Problem description
Please return exactly the run of lines that begins with the line containing "Write a Blender" and ends with the line containing "of every origin", pictures excluded.

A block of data
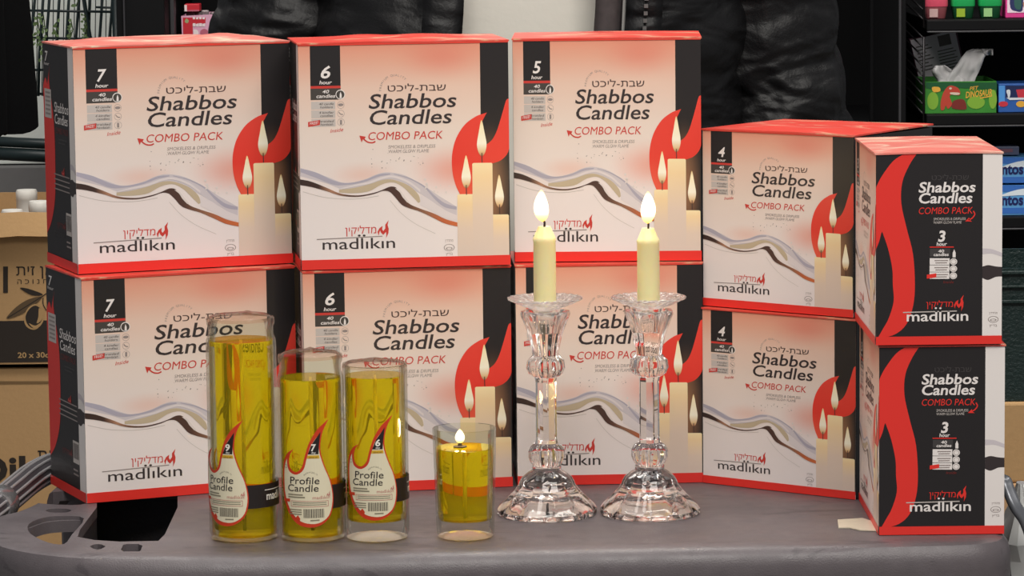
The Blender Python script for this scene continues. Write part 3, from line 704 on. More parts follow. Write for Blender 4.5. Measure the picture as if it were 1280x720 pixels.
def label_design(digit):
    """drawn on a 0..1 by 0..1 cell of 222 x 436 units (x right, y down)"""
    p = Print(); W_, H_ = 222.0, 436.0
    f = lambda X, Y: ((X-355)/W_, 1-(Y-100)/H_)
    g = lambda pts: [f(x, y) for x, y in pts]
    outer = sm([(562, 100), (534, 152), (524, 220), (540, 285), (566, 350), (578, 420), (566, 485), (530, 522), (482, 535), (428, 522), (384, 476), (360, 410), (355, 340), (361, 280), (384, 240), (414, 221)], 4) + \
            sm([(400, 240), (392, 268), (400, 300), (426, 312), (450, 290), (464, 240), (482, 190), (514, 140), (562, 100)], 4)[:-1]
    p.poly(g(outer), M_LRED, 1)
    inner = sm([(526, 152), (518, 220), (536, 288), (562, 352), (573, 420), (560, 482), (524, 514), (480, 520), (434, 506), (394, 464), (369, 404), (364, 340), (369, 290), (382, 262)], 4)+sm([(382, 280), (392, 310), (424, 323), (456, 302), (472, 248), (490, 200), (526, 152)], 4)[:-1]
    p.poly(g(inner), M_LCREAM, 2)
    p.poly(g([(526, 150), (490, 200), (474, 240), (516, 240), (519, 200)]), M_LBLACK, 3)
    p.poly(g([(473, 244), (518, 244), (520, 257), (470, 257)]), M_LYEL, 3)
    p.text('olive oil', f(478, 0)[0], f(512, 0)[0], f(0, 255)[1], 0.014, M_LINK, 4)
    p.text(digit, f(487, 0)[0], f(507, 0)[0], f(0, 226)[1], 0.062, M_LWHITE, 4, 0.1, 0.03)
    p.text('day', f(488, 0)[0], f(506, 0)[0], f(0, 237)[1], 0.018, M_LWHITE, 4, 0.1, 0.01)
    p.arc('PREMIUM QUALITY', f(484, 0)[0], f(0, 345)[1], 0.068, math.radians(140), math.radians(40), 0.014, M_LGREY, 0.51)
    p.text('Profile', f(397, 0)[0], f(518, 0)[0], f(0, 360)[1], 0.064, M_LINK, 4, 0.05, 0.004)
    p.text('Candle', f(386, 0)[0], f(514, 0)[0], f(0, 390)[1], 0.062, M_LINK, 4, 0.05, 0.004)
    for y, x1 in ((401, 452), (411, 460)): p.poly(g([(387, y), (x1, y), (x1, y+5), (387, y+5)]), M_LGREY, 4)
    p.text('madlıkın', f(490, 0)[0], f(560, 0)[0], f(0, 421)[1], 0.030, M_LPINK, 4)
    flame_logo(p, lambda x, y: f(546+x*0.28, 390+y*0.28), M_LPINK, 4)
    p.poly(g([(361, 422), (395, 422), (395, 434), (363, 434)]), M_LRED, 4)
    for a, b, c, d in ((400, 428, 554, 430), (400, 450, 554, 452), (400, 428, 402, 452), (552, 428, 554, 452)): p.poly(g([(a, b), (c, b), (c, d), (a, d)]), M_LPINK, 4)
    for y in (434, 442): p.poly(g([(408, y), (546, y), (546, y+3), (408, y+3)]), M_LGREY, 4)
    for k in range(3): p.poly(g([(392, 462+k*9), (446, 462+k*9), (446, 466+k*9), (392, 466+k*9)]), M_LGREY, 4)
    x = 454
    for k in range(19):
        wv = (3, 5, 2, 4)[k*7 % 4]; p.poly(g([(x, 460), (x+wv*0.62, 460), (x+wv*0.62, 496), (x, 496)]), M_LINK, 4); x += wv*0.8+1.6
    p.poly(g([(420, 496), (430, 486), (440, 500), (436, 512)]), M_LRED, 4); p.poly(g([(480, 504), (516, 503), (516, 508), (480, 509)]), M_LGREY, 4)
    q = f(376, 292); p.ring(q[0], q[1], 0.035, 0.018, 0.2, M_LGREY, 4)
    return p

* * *

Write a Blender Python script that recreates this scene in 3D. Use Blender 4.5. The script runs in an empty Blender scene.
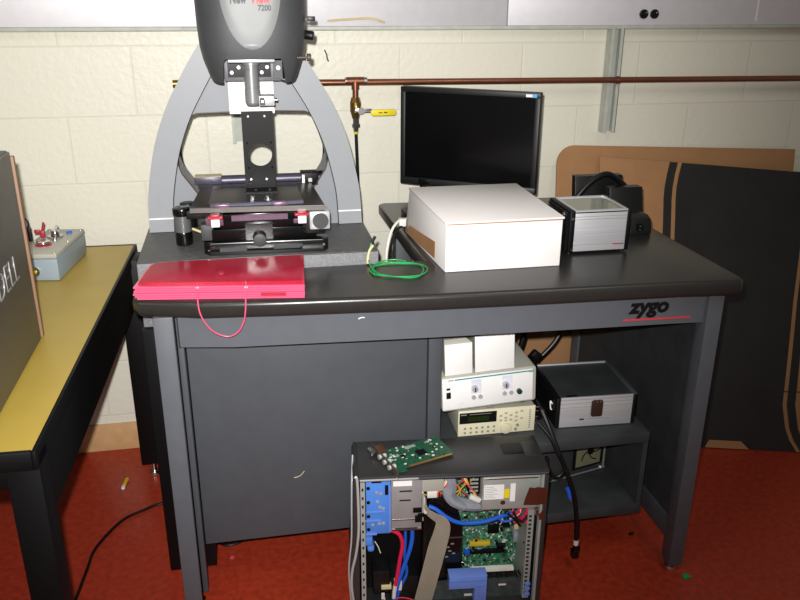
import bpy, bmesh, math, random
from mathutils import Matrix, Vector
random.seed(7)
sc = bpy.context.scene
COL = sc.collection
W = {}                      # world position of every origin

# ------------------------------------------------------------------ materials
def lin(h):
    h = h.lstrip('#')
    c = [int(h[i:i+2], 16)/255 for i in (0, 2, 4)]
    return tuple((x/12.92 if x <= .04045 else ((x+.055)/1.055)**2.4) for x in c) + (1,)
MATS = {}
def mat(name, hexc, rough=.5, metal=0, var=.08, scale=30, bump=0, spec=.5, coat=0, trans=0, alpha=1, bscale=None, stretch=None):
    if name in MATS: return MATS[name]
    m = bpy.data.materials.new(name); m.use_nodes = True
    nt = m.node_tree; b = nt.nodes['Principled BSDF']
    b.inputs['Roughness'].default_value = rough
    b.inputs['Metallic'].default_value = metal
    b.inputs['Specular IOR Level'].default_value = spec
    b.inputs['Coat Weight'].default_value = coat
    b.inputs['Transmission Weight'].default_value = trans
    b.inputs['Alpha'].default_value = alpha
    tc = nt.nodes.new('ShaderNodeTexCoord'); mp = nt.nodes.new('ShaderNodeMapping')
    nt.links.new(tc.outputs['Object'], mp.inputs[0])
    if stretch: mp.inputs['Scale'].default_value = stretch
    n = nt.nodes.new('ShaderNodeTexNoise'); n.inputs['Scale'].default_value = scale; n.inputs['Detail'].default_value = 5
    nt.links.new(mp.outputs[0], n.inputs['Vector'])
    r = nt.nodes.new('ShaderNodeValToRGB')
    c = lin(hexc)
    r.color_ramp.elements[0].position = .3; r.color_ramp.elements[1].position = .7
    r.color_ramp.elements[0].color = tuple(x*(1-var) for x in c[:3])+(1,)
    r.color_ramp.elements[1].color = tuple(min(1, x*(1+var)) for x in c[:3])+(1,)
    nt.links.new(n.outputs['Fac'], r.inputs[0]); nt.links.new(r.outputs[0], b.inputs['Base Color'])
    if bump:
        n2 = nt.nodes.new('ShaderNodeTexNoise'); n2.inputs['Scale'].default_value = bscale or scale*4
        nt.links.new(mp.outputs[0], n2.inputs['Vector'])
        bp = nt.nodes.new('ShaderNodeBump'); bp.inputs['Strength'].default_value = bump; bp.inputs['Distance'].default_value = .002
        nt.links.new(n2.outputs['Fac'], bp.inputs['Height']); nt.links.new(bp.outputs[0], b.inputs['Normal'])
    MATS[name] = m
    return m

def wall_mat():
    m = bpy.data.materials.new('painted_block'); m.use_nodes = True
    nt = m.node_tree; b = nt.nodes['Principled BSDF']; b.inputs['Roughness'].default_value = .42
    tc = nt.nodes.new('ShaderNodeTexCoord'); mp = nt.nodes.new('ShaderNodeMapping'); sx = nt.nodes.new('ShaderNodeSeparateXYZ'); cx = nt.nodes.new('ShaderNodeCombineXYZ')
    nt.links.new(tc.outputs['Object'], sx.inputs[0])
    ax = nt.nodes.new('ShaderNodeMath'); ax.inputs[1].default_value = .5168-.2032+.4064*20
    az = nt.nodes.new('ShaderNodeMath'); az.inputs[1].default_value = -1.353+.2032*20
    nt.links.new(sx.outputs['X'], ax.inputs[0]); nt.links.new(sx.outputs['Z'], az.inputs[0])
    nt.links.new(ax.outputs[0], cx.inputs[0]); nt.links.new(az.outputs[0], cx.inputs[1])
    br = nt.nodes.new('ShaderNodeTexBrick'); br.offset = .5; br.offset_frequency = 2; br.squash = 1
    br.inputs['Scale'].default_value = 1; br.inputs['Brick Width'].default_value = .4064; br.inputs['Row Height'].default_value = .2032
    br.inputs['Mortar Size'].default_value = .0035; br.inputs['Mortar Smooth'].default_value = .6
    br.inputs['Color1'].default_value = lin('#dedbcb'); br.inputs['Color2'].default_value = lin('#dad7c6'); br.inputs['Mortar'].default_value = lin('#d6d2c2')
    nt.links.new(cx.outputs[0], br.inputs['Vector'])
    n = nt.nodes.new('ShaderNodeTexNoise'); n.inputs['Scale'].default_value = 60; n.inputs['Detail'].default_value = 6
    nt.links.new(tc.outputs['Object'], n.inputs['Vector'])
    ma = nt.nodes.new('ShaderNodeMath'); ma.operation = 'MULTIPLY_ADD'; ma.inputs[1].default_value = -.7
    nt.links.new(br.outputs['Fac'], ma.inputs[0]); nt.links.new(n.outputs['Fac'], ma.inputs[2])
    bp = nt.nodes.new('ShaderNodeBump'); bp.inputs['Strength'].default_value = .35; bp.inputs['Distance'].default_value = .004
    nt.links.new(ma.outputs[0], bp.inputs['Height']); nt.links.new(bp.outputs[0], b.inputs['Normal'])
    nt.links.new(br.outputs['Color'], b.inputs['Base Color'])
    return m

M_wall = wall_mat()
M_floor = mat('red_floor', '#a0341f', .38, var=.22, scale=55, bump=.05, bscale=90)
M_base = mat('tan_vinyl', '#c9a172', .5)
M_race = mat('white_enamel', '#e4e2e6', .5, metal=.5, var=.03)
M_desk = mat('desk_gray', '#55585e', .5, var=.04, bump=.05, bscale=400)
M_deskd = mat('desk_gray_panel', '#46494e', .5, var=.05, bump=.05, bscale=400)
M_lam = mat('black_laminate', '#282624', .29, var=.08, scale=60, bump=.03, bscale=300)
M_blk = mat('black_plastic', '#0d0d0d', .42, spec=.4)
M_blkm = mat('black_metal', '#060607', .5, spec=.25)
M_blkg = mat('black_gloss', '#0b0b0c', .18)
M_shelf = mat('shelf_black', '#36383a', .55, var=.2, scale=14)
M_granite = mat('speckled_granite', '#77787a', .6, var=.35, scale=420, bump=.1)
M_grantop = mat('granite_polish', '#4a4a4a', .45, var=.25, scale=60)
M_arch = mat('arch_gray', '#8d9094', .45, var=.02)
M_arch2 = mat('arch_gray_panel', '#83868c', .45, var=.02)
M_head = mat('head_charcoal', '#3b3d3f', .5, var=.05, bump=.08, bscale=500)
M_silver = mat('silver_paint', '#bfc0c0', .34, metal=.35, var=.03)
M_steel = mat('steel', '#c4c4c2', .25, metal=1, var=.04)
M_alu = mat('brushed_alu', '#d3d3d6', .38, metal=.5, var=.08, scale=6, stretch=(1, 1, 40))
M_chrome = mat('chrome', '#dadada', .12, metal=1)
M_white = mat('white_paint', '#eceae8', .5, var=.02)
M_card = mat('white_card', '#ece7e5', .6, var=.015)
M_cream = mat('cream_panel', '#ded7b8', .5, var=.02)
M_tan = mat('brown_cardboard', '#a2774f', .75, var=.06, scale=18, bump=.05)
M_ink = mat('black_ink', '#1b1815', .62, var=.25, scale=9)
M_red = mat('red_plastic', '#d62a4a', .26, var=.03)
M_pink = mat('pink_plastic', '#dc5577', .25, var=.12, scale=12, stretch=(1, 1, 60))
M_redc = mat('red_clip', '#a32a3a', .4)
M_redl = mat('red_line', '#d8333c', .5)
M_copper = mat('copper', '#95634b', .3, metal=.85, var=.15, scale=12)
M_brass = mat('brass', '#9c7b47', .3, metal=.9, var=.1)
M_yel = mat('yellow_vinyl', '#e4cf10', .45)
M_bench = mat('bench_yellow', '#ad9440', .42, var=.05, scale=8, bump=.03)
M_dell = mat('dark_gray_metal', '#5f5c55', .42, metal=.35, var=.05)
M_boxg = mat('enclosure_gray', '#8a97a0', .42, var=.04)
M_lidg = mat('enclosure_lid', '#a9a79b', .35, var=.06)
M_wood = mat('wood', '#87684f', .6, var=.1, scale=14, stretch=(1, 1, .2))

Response
Write a Blender Python script that recreates this scene in 3D. Use Blender 4.5. The script runs in an empty Blender scene.
import bpy, bmesh, math, random
from mathutils import Matrix, Vector
random.seed(7)
sc = bpy.context.scene
COL = sc.collection
W = {}                      # world position of every origin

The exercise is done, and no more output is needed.